20150525-A2-HORII00003

▼撮影情報:Nikon D800 | AF-S NIKKOR 24-70mm f/2.8G ED | f3.5 | 1/640 sec | ISO 400

蔦に絡まれた鷲のワンショット。鷲に絡む蔦のワンセンテンス。

西洋絵画は三次元の世界を二次元のキャンバスにどう再構築するかに焦点をあてた。だから遠近法を考え、光と影を操り立体を絵の中に閉じ込めた。東洋絵画では二次元の世界で三次元をどう表現するかに焦点をあてた。立体を平面で捉え二次元で表現してきた。だから写実ではないデフォルメされた日本絵画が生まれた。浮世絵はその最たるものである。茶道では茶碗を正面に、華道では鑑賞は正面からというように、日本では立体ではなく面が大切にされてきた。

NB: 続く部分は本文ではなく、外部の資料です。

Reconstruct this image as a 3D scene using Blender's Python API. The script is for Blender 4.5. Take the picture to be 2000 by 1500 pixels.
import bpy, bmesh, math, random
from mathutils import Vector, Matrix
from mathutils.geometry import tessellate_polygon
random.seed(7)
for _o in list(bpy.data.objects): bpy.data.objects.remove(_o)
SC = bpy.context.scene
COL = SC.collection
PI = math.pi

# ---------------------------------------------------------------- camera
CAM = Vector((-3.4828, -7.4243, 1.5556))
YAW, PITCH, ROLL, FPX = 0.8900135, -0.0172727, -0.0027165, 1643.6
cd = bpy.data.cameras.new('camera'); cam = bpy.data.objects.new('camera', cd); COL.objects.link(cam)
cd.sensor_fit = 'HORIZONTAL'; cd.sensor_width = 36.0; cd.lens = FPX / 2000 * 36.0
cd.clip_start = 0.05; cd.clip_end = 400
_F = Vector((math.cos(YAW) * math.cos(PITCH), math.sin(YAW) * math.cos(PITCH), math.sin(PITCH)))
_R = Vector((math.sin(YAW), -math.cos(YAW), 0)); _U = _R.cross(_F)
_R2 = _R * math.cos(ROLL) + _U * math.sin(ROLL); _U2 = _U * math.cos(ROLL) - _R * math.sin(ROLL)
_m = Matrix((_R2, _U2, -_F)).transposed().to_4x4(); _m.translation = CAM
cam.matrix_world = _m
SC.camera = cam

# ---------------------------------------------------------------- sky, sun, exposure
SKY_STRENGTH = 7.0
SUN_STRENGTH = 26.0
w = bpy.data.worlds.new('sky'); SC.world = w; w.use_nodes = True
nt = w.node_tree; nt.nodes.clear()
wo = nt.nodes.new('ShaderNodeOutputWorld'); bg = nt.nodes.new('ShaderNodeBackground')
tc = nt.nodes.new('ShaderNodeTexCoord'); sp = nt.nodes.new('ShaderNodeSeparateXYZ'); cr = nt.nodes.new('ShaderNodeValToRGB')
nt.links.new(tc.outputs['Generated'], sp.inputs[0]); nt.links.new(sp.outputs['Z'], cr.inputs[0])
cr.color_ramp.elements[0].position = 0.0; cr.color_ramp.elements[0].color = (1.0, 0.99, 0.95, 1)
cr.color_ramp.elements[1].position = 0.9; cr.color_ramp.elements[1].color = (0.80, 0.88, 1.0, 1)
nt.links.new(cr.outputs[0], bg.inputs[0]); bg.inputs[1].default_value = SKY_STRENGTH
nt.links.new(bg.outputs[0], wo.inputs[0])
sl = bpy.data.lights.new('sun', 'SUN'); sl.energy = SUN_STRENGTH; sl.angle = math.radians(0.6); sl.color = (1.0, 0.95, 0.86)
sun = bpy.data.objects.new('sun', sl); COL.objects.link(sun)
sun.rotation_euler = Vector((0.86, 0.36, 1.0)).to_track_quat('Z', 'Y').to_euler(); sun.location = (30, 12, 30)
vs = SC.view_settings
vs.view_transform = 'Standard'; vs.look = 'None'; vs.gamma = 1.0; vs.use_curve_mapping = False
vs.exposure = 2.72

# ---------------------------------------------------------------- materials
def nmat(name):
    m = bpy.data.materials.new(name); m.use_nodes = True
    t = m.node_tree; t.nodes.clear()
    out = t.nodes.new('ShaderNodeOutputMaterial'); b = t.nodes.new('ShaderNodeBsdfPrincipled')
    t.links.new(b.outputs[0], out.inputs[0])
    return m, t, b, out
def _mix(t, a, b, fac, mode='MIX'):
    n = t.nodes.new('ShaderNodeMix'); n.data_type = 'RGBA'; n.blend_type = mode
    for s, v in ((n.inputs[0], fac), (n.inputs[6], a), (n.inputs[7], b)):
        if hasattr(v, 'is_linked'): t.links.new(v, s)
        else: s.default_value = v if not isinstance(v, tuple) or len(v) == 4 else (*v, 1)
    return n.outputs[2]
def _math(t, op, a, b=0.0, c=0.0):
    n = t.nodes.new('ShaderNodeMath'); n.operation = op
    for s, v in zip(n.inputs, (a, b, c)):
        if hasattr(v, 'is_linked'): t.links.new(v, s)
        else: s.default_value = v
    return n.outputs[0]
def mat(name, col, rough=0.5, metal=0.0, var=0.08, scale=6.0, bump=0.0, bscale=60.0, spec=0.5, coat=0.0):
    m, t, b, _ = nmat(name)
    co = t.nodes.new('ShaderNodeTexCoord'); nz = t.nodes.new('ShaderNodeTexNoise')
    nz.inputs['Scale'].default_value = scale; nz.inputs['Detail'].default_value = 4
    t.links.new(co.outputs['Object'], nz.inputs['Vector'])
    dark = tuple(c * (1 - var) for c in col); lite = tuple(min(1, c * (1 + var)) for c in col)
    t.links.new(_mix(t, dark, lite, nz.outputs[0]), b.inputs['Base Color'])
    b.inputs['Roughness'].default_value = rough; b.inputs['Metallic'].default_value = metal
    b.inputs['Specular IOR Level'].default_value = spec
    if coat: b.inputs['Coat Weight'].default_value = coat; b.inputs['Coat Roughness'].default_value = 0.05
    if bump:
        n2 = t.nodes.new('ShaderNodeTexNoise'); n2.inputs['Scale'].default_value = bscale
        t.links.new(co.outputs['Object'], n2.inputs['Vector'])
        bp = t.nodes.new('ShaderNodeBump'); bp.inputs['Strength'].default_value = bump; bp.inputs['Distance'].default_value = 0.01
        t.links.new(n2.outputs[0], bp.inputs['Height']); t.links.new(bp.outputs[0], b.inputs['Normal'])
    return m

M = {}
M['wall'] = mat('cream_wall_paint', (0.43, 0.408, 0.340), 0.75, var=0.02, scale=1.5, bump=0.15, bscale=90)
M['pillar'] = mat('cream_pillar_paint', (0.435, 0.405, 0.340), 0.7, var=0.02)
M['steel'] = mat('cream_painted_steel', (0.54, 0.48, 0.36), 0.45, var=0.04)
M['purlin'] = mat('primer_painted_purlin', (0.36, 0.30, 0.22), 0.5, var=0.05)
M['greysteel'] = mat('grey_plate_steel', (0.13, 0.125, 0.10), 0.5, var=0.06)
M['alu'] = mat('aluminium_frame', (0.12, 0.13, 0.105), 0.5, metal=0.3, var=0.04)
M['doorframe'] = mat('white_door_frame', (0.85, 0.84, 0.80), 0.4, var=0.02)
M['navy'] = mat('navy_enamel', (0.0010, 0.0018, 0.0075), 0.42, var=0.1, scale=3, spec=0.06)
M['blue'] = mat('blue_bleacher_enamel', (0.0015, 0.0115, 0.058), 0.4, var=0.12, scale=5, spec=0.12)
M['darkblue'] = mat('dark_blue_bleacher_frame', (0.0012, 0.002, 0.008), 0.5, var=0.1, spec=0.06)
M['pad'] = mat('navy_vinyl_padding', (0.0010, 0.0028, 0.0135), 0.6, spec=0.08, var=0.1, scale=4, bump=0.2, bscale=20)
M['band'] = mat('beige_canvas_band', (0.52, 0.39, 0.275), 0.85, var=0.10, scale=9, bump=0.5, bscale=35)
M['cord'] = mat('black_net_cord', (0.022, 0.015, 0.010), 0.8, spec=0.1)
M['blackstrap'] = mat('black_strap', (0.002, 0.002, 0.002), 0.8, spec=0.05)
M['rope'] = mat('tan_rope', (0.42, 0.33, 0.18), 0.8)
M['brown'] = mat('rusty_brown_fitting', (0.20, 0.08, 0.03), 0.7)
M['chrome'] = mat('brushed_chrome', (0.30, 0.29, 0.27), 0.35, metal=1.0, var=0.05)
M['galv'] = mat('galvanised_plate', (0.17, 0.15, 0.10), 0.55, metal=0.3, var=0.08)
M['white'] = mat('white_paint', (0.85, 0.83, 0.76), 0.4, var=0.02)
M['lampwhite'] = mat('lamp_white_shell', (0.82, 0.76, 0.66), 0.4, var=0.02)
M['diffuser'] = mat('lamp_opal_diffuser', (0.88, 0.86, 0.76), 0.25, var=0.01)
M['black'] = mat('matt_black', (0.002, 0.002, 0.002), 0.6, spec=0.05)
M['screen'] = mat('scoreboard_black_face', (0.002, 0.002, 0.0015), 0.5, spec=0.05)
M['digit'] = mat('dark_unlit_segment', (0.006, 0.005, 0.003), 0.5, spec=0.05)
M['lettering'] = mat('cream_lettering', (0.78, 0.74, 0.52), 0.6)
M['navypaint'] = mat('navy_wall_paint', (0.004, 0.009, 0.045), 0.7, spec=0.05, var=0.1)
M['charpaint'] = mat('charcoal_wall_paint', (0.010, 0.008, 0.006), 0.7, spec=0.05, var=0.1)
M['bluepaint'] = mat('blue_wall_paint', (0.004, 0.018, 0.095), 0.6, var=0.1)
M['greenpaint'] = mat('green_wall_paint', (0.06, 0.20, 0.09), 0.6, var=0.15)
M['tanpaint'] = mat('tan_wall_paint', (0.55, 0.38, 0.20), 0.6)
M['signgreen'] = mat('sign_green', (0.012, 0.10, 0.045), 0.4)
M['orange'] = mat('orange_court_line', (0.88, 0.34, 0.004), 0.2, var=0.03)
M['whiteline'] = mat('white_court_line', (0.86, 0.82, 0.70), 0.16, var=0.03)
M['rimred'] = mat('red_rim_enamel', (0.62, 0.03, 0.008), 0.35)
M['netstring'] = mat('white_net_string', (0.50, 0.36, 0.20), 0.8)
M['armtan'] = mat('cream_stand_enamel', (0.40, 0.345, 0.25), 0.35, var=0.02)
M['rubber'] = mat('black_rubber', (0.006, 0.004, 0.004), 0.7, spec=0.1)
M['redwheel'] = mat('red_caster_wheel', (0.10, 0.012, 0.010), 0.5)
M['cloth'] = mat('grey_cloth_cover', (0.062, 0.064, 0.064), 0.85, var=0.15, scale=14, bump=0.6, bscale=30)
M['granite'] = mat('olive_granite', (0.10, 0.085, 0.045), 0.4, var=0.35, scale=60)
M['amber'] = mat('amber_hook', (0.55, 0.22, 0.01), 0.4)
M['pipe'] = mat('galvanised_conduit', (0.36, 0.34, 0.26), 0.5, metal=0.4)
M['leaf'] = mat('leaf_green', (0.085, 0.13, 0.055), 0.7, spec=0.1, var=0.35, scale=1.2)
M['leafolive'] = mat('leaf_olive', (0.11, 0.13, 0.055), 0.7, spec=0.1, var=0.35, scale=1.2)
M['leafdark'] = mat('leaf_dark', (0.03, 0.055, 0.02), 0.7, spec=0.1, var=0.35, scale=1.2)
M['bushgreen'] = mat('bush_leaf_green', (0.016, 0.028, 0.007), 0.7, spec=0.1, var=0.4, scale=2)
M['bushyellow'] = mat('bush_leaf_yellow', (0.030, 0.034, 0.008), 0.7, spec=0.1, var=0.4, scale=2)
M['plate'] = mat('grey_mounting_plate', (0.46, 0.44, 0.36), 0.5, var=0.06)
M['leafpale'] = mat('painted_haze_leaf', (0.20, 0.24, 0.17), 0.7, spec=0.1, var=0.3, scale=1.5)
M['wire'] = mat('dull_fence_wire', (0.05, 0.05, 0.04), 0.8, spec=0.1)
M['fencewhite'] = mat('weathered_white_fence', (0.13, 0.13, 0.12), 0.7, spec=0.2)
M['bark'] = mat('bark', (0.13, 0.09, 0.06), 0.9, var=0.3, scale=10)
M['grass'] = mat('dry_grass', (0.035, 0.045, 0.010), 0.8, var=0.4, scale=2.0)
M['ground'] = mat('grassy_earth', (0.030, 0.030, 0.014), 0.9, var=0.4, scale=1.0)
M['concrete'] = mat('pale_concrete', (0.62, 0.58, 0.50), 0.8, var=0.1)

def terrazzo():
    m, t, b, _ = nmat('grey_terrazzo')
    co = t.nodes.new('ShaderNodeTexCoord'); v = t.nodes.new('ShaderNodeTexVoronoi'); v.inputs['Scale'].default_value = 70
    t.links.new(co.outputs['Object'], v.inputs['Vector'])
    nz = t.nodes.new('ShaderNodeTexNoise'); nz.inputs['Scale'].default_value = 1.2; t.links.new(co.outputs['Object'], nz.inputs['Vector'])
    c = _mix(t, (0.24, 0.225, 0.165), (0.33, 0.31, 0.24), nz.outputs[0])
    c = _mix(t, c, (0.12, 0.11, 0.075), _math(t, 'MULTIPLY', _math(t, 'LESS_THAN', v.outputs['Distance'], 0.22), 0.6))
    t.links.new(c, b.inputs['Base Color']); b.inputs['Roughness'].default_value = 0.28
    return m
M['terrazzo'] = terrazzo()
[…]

三次元から二次元、立体から平面への転換には余分なものを排除する働きが必要である。目に見えるもの全てを写実する西洋に対し、東洋では描くべきもの以外を徹底的に排除し余白すらいとわないのである。これが余白の美へと繋がる。

一輪の朝顔という逸話がある。利休の屋敷に朝顔が咲き乱れていると耳にした秀吉は茶会を所望する。秀吉が利休の屋敷を訪れると全ての朝顔は刈り取られ、そして茶室には一輪の朝顔がいけてあった。これが千利休の美意識、日本の美意識である。

余白に美しさを感じ、余白によって対象の美しさを際立たせる。この美意識は写真文化にも受け継がれる。その例が写真表現方法の1つであるボケという技術である。英語ではBOKEHと書き日本の芸術表現が海外へ輸出された事例である。さて、余白が消えるほどの文量になった。